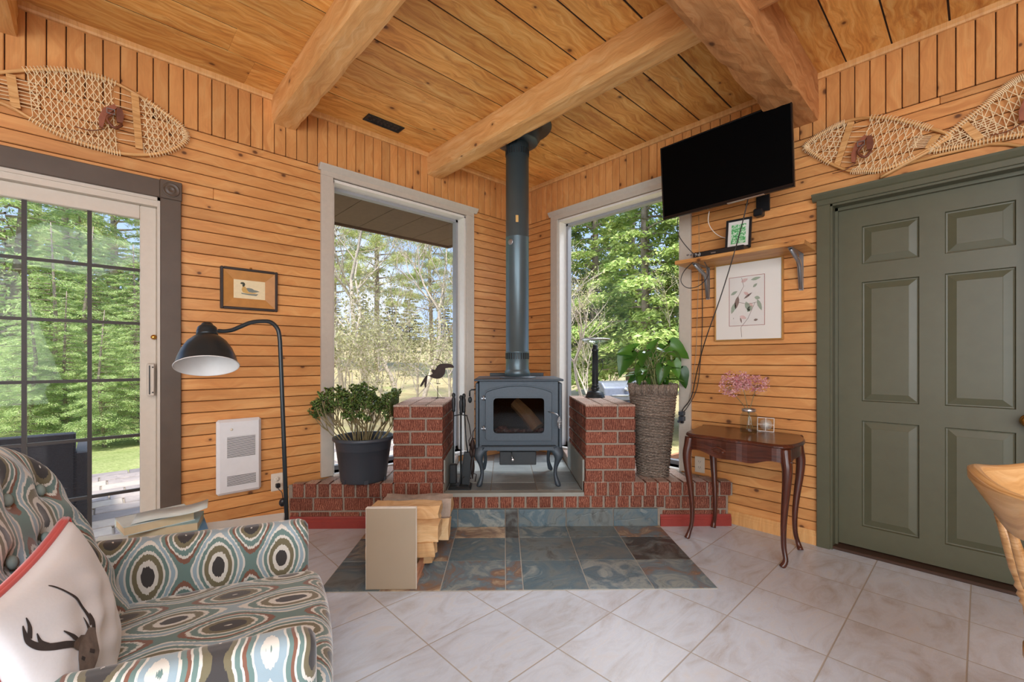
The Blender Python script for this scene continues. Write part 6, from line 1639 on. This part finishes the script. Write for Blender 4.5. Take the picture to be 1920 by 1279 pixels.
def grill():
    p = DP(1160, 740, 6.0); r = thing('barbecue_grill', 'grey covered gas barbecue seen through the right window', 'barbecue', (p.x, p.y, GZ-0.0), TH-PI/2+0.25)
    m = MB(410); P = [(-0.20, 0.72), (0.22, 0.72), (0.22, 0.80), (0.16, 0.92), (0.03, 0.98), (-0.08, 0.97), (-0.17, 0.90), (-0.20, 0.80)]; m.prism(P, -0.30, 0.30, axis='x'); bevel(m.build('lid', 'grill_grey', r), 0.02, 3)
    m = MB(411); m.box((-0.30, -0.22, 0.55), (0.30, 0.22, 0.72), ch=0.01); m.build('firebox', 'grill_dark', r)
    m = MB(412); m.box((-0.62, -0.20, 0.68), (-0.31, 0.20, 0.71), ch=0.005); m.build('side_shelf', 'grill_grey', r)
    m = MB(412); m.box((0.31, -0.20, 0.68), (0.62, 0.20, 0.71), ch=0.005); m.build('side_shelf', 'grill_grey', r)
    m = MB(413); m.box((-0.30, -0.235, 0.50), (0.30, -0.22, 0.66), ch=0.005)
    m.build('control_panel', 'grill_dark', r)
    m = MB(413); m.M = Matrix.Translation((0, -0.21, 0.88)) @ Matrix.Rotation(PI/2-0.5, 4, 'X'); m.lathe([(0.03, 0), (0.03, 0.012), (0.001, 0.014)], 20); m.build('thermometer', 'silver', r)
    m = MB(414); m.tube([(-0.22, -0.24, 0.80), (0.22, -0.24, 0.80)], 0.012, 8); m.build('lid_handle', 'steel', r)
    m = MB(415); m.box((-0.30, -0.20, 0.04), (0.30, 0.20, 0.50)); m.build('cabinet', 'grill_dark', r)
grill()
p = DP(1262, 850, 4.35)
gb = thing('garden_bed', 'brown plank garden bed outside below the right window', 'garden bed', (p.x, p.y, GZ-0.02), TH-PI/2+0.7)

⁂

> **DIRECTIONS FOR THIS TASK**: Pictures are to be left out; repeat all the remaining data exactly.

> **RESULT OF THIS TASK**:
The Blender Python script for this scene continues. Write part 6, from line 1639 on. This part finishes the script. Write for Blender 4.5. Take the picture to be 1920 by 1279 pixels.
def grill():
    p = DP(1160, 740, 6.0); r = thing('barbecue_grill', 'grey covered gas barbecue seen through the right window', 'barbecue', (p.x, p.y, GZ-0.0), TH-PI/2+0.25)
    m = MB(410); P = [(-0.20, 0.72), (0.22, 0.72), (0.22, 0.80), (0.16, 0.92), (0.03, 0.98), (-0.08, 0.97), (-0.17, 0.90), (-0.20, 0.80)]; m.prism(P, -0.30, 0.30, axis='x'); bevel(m.build('lid', 'grill_grey', r), 0.02, 3)
    m = MB(411); m.box((-0.30, -0.22, 0.55), (0.30, 0.22, 0.72), ch=0.01); m.build('firebox', 'grill_dark', r)
    m = MB(412); m.box((-0.62, -0.20, 0.68), (-0.31, 0.20, 0.71), ch=0.005); m.build('side_shelf', 'grill_grey', r)
    m = MB(412); m.box((0.31, -0.20, 0.68), (0.62, 0.20, 0.71), ch=0.005); m.build('side_shelf', 'grill_grey', r)
    m = MB(413); m.box((-0.30, -0.235, 0.50), (0.30, -0.22, 0.66), ch=0.005)
    m.build('control_panel', 'grill_dark', r)
    m = MB(413); m.M = Matrix.Translation((0, -0.21, 0.88)) @ Matrix.Rotation(PI/2-0.5, 4, 'X'); m.lathe([(0.03, 0), (0.03, 0.012), (0.001, 0.014)], 20); m.build('thermometer', 'silver', r)
    m = MB(414); m.tube([(-0.22, -0.24, 0.80), (0.22, -0.24, 0.80)], 0.012, 8); m.build('lid_handle', 'steel', r)
    m = MB(415); m.box((-0.30, -0.20, 0.04), (0.30, 0.20, 0.50)); m.build('cabinet', 'grill_dark', r)
grill()
p = DP(1262, 850, 4.35)
gb = thing('garden_bed', 'brown plank garden bed outside below the right window', 'garden bed', (p.x, p.y, GZ-0.02), TH-PI/2+0.7)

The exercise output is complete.